> **Task description**:
Print the full listing exactly.

------------

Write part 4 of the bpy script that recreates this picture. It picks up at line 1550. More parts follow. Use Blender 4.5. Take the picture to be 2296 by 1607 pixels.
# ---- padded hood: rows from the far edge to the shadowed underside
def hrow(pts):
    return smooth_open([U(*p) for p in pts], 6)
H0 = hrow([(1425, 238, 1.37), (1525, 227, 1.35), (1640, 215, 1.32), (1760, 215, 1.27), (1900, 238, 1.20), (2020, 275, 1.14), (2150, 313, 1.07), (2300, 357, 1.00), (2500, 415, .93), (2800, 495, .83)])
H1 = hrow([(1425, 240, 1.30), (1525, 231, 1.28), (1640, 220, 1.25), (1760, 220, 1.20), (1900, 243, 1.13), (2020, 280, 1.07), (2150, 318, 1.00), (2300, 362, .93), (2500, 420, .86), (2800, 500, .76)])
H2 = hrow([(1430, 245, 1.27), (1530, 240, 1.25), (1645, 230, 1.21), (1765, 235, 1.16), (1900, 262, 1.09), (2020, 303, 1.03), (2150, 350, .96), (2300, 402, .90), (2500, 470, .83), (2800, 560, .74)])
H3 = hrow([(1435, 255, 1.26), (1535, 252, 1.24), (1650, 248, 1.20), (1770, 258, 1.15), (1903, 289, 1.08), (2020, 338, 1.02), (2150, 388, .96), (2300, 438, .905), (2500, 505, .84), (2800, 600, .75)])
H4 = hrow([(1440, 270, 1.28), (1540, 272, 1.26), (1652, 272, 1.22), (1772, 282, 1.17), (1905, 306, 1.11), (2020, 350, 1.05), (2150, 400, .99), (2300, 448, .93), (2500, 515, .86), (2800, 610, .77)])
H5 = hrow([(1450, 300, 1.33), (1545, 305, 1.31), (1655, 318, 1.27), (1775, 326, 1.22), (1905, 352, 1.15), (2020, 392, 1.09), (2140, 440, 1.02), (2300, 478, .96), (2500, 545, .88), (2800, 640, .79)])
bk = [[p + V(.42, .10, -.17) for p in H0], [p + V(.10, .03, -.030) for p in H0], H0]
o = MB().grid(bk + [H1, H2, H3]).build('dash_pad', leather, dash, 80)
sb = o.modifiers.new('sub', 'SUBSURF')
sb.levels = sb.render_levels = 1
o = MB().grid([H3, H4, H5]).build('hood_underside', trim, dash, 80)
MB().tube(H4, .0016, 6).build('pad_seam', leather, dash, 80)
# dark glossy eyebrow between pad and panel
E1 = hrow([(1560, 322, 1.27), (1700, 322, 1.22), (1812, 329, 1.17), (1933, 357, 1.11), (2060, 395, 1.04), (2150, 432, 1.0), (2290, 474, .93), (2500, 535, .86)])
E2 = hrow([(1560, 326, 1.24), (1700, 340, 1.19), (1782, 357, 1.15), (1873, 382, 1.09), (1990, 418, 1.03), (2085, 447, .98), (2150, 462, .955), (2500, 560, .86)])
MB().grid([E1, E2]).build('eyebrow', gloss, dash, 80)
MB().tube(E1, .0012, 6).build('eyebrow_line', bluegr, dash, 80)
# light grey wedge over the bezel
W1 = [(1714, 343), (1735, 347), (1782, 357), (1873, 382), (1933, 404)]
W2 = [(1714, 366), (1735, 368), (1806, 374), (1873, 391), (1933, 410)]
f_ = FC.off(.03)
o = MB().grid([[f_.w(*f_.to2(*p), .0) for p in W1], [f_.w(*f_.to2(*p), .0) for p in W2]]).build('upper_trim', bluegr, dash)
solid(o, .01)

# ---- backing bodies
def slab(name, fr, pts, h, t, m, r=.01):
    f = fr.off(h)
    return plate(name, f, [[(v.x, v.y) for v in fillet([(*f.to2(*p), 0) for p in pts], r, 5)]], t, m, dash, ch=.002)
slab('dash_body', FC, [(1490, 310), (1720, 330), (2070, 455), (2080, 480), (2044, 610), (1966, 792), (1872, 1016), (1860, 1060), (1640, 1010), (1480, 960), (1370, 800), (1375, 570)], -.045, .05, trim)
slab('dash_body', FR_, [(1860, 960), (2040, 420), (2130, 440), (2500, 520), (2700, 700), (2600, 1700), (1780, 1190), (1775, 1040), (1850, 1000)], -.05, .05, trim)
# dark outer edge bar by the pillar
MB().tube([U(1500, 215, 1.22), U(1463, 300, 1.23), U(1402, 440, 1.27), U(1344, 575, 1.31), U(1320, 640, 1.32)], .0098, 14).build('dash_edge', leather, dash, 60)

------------

> **Correct result**:
Write part 4 of the bpy script that recreates this picture. It picks up at line 1550. More parts follow. Use Blender 4.5. Take the picture to be 2296 by 1607 pixels.
# ---- padded hood: rows from the far edge to the shadowed underside
def hrow(pts):
    return smooth_open([U(*p) for p in pts], 6)
H0 = hrow([(1425, 238, 1.37), (1525, 227, 1.35), (1640, 215, 1.32), (1760, 215, 1.27), (1900, 238, 1.20), (2020, 275, 1.14), (2150, 313, 1.07), (2300, 357, 1.00), (2500, 415, .93), (2800, 495, .83)])
H1 = hrow([(1425, 240, 1.30), (1525, 231, 1.28), (1640, 220, 1.25), (1760, 220, 1.20), (1900, 243, 1.13), (2020, 280, 1.07), (2150, 318, 1.00), (2300, 362, .93), (2500, 420, .86), (2800, 500, .76)])
H2 = hrow([(1430, 245, 1.27), (1530, 240, 1.25), (1645, 230, 1.21), (1765, 235, 1.16), (1900, 262, 1.09), (2020, 303, 1.03), (2150, 350, .96), (2300, 402, .90), (2500, 470, .83), (2800, 560, .74)])
H3 = hrow([(1435, 255, 1.26), (1535, 252, 1.24), (1650, 248, 1.20), (1770, 258, 1.15), (1903, 289, 1.08), (2020, 338, 1.02), (2150, 388, .96), (2300, 438, .905), (2500, 505, .84), (2800, 600, .75)])
H4 = hrow([(1440, 270, 1.28), (1540, 272, 1.26), (1652, 272, 1.22), (1772, 282, 1.17), (1905, 306, 1.11), (2020, 350, 1.05), (2150, 400, .99), (2300, 448, .93), (2500, 515, .86), (2800, 610, .77)])
H5 = hrow([(1450, 300, 1.33), (1545, 305, 1.31), (1655, 318, 1.27), (1775, 326, 1.22), (1905, 352, 1.15), (2020, 392, 1.09), (2140, 440, 1.02), (2300, 478, .96), (2500, 545, .88), (2800, 640, .79)])
bk = [[p + V(.42, .10, -.17) for p in H0], [p + V(.10, .03, -.030) for p in H0], H0]
o = MB().grid(bk + [H1, H2, H3]).build('dash_pad', leather, dash, 80)
sb = o.modifiers.new('sub', 'SUBSURF')
sb.levels = sb.render_levels = 1
o = MB().grid([H3, H4, H5]).build('hood_underside', trim, dash, 80)
MB().tube(H4, .0016, 6).build('pad_seam', leather, dash, 80)
# dark glossy eyebrow between pad and panel
E1 = hrow([(1560, 322, 1.27), (1700, 322, 1.22), (1812, 329, 1.17), (1933, 357, 1.11), (2060, 395, 1.04), (2150, 432, 1.0), (2290, 474, .93), (2500, 535, .86)])
E2 = hrow([(1560, 326, 1.24), (1700, 340, 1.19), (1782, 357, 1.15), (1873, 382, 1.09), (1990, 418, 1.03), (2085, 447, .98), (2150, 462, .955), (2500, 560, .86)])
MB().grid([E1, E2]).build('eyebrow', gloss, dash, 80)
MB().tube(E1, .0012, 6).build('eyebrow_line', bluegr, dash, 80)
# light grey wedge over the bezel
W1 = [(1714, 343), (1735, 347), (1782, 357), (1873, 382), (1933, 404)]
W2 = [(1714, 366), (1735, 368), (1806, 374), (1873, 391), (1933, 410)]
f_ = FC.off(.03)
o = MB().grid([[f_.w(*f_.to2(*p), .0) for p in W1], [f_.w(*f_.to2(*p), .0) for p in W2]]).build('upper_trim', bluegr, dash)
solid(o, .01)

# ---- backing bodies
def slab(name, fr, pts, h, t, m, r=.01):
    f = fr.off(h)
    return plate(name, f, [[(v.x, v.y) for v in fillet([(*f.to2(*p), 0) for p in pts], r, 5)]], t, m, dash, ch=.002)
slab('dash_body', FC, [(1490, 310), (1720, 330), (2070, 455), (2080, 480), (2044, 610), (1966, 792), (1872, 1016), (1860, 1060), (1640, 1010), (1480, 960), (1370, 800), (1375, 570)], -.045, .05, trim)
slab('dash_body', FR_, [(1860, 960), (2040, 420), (2130, 440), (2500, 520), (2700, 700), (2600, 1700), (1780, 1190), (1775, 1040), (1850, 1000)], -.05, .05, trim)
# dark outer edge bar by the pillar
MB().tube([U(1500, 215, 1.22), U(1463, 300, 1.23), U(1402, 440, 1.27), U(1344, 575, 1.31), U(1320, 640, 1.32)], .0098, 14).build('dash_edge', leather, dash, 60)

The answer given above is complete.